I've been doing a lot of thinking lately. Life's gotten weird, particularly since graduation. I'm having to reexamine who I am as a person yet again. I thought I'd already gotten through this crap during high school, but apparently not. Who am I as a person? What direction do I want my life to go? What can I do to alleviate some of the consequences of mistakes made years ago?
Some of the godawful soul searching has been helpful -- I'm applying for a job at Starbucks, which I'm really excited about. It's going to pay for my trip to Ireland with Alyce and pay back some debts and eventually help me purchase a new car. I'm trying to make small steps to get back to the joyful person I once was. For some reason, this involves painting my nails green, which makes me absurdly happy. I'm going out to dinner with friends and sitting in coffee shops reading and planning out my book and swimming a lot.
I've been doing some more thinking today, though. I tend to compare my life to Howl's Moving Castle a lot, mainly because I admire Sophie's character so much. I have a picture from Miyazaki's film as my desktop background. It's from the beginning of the film, when Sophie is sitting at her long hat-making desk, sewing, watching the train travel by in billows of smoke and dreaming of an escape, of a time when the magic will be real and will reach out and grab her. There's something so mournful and resigned in her posture, but the fact that she's sitting in front of a window, open to possibility through her observations, strikes me as being hopeful, too. I always imagined myself in a similar way; sitting in front of a piano or a school desk, watching the world around me and waiting for the magic to sweep me away. It happens to Sophie, after all. Howl comes along and takes her walking in the sky and she is snatched up and away from the doldrums of her life and tossed headlong into magic.

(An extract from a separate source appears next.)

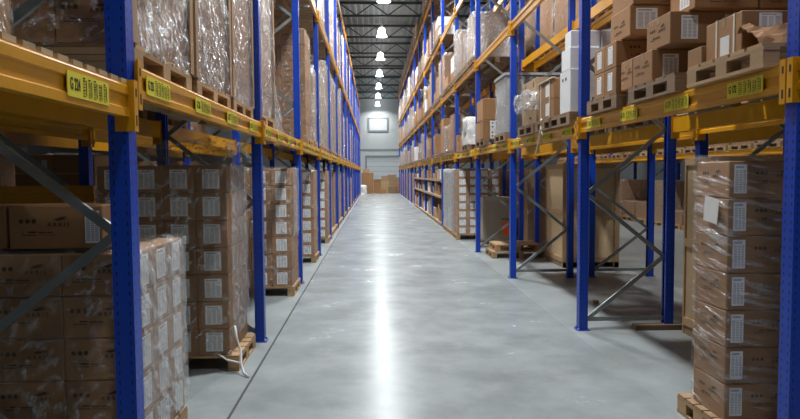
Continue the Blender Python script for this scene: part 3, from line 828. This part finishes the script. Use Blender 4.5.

The point of all this is that I'm not going to passively wait around anymore. All that's brought me has been pain (the "'tis but a flesh wound" variety, only emotional), an obscene amount of angst that should only belong in a teenage drama, and antidepressants. Magic isn't going to sweep me up, up, and away. That's why I'm getting a job and moving to South Carolina next year and taking control of my life. If I don't take charge of myself, nobody else will.
And that's another thing. I refuse to be some guy's damsel in distress. I hate those girls that are never complete without some guy to fulfill their lives and give them a purpose. That's putting an awful lot of power into someone else's hands. I'm not saying this in a morbidly bitter way, please note. I'm just not interested in waiting for my Howl to get off his butt and lazily decide that I'm worth taking a stroll in the sky with. If he wants me, he can meet me in the sky. To use another metaphor, I will climb out of my tower when I am damn good and ready and I'll do it without some nut-job using my bloody hair to get there. I don't want to be rescued, because all that does is say that I am weak and incapable of saving myself.
I look at the people I most admire -- fictional characters like Penelope Garcia and Abby Sciuto and real people like Alyce and Shelby -- and the common thread about them is that they are unashamedly themselves and they don't apologize for it. I'm tired of being afraid all the time that something I say or do will be the thing to push me away. I'm exhausted from the fear. If you try to please everyone, you eventually break. In the end, all that matters is that I please myself and I please the God I love.
So here's the bottom line. You want to be around me? That's fine. But don't be around me unless you plan to stay around me and don't feel like you have to rescue me. I'm all right. And I plan to stay that way.
5 years ago
2 comments:
Bravo. Be who you are, no one else can or will be.
And why should you apologize? As long as you are striving to balance out those parts of yourself that are strengths out of character. Actively seeking to make yourself the best version of you, then why should it matter what other people think. Individuality was given to us for a reason. And God's a pretty smart guy, so embrace the individuality.
It's okay to be rescued sometimes. But not all the time. I think you're on the right track.